Output nothing but the number of lines that include the word "this".
---- Entries provided
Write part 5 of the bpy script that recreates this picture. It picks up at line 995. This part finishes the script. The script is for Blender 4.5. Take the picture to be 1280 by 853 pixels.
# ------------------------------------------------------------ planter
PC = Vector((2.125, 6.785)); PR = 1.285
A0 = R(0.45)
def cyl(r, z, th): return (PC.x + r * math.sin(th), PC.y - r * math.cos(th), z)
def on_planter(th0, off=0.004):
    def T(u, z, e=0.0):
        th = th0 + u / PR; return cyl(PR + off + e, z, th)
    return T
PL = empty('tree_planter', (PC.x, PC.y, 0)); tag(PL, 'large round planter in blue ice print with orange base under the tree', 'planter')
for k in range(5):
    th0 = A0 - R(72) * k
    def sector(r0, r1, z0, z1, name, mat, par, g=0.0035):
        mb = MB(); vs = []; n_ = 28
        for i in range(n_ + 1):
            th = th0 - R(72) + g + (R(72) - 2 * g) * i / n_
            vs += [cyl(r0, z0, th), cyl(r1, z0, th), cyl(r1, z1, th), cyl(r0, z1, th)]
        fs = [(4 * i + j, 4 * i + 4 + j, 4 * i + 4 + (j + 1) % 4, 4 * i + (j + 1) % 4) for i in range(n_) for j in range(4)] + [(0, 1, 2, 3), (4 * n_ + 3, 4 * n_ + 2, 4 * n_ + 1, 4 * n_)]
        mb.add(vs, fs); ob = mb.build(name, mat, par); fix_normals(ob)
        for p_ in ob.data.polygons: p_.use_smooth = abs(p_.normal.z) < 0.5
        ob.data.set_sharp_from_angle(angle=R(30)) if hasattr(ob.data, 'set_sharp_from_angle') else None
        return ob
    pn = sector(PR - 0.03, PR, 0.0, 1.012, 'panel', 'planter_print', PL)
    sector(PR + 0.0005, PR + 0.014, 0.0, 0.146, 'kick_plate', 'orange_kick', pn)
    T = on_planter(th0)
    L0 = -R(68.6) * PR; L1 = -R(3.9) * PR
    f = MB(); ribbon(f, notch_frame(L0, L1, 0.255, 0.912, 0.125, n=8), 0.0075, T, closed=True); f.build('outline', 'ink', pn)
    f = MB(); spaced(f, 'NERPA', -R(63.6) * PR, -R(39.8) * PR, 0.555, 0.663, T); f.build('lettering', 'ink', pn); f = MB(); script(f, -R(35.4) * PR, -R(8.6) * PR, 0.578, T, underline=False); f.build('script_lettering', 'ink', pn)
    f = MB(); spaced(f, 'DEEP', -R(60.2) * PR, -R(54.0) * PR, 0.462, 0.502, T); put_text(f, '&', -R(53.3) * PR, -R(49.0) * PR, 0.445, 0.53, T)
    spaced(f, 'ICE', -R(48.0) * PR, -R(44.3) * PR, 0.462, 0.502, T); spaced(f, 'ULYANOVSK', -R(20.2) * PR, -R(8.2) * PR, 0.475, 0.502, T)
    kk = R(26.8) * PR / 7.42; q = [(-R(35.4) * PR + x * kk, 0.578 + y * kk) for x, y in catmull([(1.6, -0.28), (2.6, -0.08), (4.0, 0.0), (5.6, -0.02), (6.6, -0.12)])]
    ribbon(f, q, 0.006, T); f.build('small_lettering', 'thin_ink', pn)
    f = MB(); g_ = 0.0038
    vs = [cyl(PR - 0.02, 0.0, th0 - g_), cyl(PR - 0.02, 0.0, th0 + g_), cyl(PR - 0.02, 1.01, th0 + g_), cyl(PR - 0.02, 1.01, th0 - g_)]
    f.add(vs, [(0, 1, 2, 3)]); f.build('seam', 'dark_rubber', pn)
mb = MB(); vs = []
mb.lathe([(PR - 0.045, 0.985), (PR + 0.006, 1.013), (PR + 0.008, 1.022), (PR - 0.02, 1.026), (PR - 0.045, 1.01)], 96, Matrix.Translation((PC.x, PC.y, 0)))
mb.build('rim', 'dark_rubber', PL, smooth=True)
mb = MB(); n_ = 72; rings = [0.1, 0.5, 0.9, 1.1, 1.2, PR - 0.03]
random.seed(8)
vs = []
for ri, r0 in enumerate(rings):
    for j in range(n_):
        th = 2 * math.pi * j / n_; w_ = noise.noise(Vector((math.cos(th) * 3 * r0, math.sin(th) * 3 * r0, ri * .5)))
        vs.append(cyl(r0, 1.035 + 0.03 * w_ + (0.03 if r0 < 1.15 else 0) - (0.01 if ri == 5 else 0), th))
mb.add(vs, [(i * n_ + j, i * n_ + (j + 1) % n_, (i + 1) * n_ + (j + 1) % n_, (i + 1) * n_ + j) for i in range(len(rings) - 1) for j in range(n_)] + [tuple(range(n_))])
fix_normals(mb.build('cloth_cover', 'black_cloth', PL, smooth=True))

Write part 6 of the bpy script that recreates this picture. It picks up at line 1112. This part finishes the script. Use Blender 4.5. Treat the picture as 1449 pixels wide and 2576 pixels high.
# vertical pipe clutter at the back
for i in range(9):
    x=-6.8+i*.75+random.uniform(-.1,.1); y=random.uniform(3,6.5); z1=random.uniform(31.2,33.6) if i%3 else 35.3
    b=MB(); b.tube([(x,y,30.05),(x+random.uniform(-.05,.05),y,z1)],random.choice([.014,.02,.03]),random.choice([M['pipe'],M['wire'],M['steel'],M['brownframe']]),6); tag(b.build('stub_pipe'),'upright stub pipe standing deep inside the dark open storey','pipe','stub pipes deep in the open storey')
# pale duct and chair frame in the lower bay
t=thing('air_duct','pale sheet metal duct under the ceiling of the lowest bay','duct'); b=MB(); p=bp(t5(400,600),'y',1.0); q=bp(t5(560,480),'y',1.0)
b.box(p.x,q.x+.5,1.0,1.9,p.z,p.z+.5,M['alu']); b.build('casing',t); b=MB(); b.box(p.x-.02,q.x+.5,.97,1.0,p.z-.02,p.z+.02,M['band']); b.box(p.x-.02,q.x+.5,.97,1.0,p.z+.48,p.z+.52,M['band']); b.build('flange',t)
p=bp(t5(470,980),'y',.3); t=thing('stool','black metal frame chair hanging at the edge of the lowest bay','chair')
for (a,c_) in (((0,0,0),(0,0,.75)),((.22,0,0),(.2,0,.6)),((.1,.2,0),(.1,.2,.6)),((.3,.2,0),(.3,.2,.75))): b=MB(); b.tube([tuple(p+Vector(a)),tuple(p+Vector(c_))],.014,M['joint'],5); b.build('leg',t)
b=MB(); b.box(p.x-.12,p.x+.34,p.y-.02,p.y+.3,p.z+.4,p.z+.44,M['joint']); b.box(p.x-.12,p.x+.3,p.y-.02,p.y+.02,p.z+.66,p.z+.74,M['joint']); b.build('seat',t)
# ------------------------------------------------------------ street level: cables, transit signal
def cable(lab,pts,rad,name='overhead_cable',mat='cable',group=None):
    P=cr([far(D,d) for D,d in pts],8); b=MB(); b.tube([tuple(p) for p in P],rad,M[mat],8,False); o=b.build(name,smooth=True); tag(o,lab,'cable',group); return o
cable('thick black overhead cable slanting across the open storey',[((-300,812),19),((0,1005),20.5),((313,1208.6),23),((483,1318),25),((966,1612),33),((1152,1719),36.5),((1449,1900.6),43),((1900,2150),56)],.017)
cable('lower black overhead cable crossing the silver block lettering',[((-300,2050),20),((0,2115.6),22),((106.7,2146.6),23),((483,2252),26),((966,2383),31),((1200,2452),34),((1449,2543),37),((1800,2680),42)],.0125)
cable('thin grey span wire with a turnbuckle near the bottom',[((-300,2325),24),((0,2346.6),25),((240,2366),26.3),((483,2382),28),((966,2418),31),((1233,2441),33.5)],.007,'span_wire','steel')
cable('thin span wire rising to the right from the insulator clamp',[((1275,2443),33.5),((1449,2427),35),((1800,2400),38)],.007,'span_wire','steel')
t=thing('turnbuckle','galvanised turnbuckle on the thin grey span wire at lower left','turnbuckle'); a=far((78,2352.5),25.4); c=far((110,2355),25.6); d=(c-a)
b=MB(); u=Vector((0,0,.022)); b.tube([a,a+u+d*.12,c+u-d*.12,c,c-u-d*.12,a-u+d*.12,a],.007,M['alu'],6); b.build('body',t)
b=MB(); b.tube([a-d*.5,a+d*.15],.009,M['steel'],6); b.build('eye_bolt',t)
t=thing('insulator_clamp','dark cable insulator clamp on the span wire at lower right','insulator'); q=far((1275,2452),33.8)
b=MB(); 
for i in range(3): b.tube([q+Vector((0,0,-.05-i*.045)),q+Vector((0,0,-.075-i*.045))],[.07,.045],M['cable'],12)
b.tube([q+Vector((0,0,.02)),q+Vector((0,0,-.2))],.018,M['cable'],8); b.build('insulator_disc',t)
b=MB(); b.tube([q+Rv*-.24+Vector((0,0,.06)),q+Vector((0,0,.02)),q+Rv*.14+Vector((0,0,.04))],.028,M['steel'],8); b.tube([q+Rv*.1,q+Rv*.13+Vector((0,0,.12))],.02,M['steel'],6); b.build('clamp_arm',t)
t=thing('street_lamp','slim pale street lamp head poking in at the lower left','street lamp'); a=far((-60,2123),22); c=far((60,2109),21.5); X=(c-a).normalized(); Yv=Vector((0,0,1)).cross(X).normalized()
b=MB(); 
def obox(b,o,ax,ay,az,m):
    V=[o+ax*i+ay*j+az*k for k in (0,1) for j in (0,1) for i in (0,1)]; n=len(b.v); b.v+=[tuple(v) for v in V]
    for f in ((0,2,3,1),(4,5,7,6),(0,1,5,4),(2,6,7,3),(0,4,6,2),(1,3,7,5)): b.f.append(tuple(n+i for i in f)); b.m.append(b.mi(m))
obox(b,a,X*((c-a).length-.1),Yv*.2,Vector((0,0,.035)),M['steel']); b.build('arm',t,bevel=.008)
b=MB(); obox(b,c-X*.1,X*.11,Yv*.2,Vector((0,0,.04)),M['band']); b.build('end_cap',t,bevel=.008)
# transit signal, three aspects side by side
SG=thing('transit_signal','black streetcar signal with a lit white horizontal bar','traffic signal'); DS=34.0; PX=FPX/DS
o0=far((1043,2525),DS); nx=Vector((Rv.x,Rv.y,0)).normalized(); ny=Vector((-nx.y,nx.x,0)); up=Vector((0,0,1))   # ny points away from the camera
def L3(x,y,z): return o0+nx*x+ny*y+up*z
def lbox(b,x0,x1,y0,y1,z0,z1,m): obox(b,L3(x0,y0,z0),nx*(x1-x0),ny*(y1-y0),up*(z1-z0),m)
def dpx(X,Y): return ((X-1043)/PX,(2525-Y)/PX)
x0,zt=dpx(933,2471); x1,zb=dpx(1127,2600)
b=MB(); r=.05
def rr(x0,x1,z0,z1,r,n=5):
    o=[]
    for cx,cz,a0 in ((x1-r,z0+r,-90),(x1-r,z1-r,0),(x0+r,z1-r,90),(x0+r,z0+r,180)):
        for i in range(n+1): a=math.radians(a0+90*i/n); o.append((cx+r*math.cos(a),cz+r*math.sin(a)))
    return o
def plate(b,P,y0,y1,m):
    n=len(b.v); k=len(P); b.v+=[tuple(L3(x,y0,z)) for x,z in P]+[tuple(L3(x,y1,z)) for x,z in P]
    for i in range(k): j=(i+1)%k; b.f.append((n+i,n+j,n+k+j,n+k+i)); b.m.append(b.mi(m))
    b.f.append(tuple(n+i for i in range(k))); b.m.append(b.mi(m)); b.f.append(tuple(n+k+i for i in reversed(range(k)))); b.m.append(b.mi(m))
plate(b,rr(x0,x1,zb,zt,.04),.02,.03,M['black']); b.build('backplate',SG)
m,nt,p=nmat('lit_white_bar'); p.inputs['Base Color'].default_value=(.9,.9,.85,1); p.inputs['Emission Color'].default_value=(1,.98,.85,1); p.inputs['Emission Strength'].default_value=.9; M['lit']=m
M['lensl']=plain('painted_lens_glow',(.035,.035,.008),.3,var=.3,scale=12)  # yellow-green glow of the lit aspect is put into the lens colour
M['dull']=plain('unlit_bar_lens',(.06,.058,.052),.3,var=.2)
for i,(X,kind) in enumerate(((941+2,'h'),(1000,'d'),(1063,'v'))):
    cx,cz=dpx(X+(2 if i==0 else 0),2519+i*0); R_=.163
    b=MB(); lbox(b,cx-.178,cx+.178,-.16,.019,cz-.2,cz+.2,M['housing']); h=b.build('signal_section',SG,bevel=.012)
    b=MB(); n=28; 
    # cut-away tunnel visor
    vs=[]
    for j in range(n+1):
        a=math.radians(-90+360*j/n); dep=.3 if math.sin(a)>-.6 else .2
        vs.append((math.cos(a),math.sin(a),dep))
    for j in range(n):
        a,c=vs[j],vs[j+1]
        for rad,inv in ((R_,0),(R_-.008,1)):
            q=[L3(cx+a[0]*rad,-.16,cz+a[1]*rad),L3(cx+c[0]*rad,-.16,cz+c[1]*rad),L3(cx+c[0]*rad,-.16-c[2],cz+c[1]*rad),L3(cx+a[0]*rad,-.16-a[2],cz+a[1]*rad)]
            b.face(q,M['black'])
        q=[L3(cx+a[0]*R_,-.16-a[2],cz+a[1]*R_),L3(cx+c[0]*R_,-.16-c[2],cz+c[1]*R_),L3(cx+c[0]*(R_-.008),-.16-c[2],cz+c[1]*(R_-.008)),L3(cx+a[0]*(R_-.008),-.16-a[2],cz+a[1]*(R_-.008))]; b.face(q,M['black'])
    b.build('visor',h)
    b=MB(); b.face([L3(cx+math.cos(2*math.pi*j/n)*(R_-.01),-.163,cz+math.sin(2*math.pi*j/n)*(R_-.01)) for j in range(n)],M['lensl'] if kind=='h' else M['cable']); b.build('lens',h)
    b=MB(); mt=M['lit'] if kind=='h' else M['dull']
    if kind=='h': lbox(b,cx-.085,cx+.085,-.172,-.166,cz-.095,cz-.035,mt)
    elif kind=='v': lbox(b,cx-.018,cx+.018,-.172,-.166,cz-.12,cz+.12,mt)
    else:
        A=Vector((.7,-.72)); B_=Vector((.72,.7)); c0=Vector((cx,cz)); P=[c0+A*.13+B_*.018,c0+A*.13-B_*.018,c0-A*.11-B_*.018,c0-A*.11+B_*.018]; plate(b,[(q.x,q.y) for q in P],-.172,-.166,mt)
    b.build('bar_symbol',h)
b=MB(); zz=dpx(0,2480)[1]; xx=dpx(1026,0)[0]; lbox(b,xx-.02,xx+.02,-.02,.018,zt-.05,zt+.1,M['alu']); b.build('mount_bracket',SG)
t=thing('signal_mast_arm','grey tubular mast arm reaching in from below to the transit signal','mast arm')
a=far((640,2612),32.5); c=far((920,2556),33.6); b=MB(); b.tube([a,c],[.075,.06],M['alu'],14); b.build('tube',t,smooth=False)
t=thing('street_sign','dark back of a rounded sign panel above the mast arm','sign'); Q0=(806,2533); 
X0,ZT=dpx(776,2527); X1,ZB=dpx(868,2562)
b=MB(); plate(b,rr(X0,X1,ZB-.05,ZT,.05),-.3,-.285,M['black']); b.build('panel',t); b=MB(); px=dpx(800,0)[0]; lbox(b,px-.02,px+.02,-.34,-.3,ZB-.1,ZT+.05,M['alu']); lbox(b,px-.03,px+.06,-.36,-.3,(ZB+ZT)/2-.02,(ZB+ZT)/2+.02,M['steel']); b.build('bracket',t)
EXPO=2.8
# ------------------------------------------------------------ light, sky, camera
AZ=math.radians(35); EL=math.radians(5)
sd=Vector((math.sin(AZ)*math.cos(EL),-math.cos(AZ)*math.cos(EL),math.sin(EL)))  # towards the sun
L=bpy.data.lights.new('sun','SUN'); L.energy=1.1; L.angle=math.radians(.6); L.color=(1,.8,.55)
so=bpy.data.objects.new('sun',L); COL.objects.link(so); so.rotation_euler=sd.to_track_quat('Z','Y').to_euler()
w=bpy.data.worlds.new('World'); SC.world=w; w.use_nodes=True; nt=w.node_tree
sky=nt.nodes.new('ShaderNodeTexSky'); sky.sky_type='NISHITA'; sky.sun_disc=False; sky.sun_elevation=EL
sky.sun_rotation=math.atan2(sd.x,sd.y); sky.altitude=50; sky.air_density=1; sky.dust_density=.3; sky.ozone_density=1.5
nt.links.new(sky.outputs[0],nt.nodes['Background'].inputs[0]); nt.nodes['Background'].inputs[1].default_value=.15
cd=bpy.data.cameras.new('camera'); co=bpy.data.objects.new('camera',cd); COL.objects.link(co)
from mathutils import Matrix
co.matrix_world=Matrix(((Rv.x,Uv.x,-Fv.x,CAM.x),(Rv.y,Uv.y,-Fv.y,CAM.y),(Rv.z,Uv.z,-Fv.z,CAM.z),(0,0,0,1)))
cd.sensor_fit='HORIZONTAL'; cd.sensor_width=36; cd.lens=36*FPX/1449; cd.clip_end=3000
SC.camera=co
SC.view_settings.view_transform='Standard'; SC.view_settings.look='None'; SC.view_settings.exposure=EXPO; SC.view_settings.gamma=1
--------
**Task answer:** 2